PROBLEM:
Copy each line below exactly and leave the pictures out.

DATA SECTION:
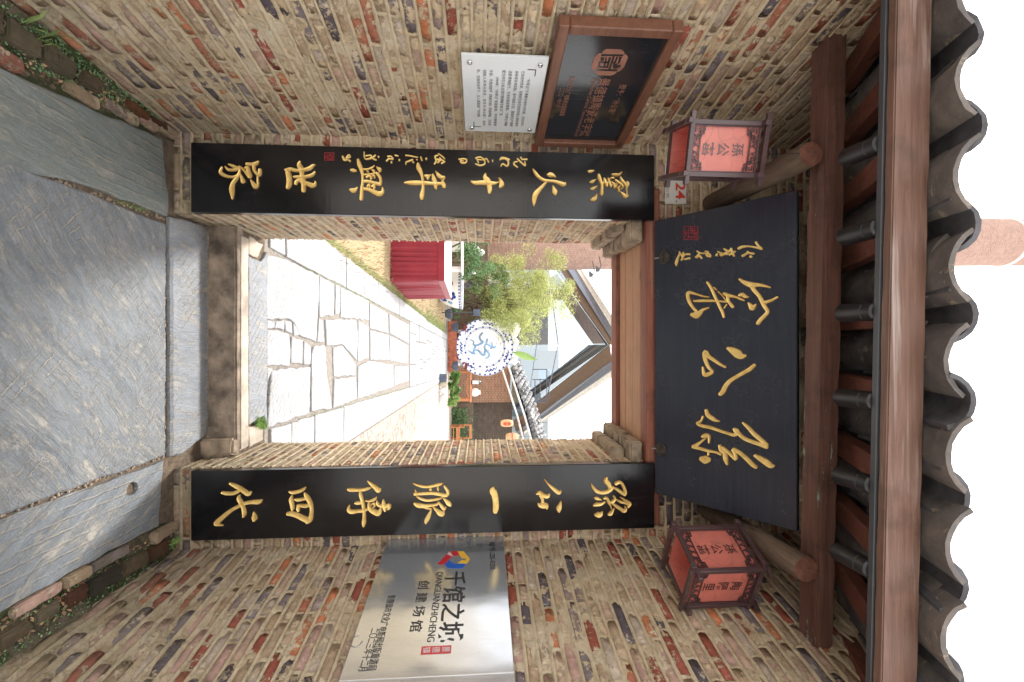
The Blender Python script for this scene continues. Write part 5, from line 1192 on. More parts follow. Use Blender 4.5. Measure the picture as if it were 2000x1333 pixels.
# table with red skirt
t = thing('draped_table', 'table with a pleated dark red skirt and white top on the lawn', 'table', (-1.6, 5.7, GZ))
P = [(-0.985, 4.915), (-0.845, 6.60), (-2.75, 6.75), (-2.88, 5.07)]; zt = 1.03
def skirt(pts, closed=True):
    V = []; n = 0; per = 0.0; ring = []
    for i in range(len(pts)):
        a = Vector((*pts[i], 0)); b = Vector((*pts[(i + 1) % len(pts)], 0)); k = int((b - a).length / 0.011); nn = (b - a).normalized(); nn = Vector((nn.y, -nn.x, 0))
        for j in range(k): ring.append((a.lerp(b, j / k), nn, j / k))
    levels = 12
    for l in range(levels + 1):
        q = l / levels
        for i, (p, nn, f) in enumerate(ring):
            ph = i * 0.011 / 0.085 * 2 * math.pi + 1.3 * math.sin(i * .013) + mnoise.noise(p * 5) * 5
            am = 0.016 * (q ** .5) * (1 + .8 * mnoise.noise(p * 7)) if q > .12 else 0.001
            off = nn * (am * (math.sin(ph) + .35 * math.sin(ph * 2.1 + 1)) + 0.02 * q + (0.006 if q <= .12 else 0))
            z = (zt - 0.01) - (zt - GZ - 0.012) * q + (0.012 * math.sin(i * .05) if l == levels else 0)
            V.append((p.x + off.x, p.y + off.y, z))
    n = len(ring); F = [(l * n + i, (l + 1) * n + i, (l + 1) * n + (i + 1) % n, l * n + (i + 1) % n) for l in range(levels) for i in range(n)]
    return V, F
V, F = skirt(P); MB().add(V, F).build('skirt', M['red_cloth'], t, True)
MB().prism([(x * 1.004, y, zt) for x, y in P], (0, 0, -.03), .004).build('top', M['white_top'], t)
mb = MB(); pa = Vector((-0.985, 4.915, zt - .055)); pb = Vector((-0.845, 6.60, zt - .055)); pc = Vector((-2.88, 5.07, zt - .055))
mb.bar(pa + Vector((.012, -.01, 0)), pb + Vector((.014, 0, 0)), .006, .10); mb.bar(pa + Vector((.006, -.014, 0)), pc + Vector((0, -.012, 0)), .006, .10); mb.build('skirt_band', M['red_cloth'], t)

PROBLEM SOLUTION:
The Blender Python script for this scene continues. Write part 5, from line 1192 on. More parts follow. Use Blender 4.5. Measure the picture as if it were 2000x1333 pixels.
# table with red skirt
t = thing('draped_table', 'table with a pleated dark red skirt and white top on the lawn', 'table', (-1.6, 5.7, GZ))
P = [(-0.985, 4.915), (-0.845, 6.60), (-2.75, 6.75), (-2.88, 5.07)]; zt = 1.03
def skirt(pts, closed=True):
    V = []; n = 0; per = 0.0; ring = []
    for i in range(len(pts)):
        a = Vector((*pts[i], 0)); b = Vector((*pts[(i + 1) % len(pts)], 0)); k = int((b - a).length / 0.011); nn = (b - a).normalized(); nn = Vector((nn.y, -nn.x, 0))
        for j in range(k): ring.append((a.lerp(b, j / k), nn, j / k))
    levels = 12
    for l in range(levels + 1):
        q = l / levels
        for i, (p, nn, f) in enumerate(ring):
            ph = i * 0.011 / 0.085 * 2 * math.pi + 1.3 * math.sin(i * .013) + mnoise.noise(p * 5) * 5
            am = 0.016 * (q ** .5) * (1 + .8 * mnoise.noise(p * 7)) if q > .12 else 0.001
            off = nn * (am * (math.sin(ph) + .35 * math.sin(ph * 2.1 + 1)) + 0.02 * q + (0.006 if q <= .12 else 0))
            z = (zt - 0.01) - (zt - GZ - 0.012) * q + (0.012 * math.sin(i * .05) if l == levels else 0)
            V.append((p.x + off.x, p.y + off.y, z))
    n = len(ring); F = [(l * n + i, (l + 1) * n + i, (l + 1) * n + (i + 1) % n, l * n + (i + 1) % n) for l in range(levels) for i in range(n)]
    return V, F
V, F = skirt(P); MB().add(V, F).build('skirt', M['red_cloth'], t, True)
MB().prism([(x * 1.004, y, zt) for x, y in P], (0, 0, -.03), .004).build('top', M['white_top'], t)
mb = MB(); pa = Vector((-0.985, 4.915, zt - .055)); pb = Vector((-0.845, 6.60, zt - .055)); pc = Vector((-2.88, 5.07, zt - .055))
mb.bar(pa + Vector((.012, -.01, 0)), pb + Vector((.014, 0, 0)), .006, .10); mb.bar(pa + Vector((.006, -.014, 0)), pc + Vector((0, -.012, 0)), .006, .10); mb.build('skirt_band', M['red_cloth'], t)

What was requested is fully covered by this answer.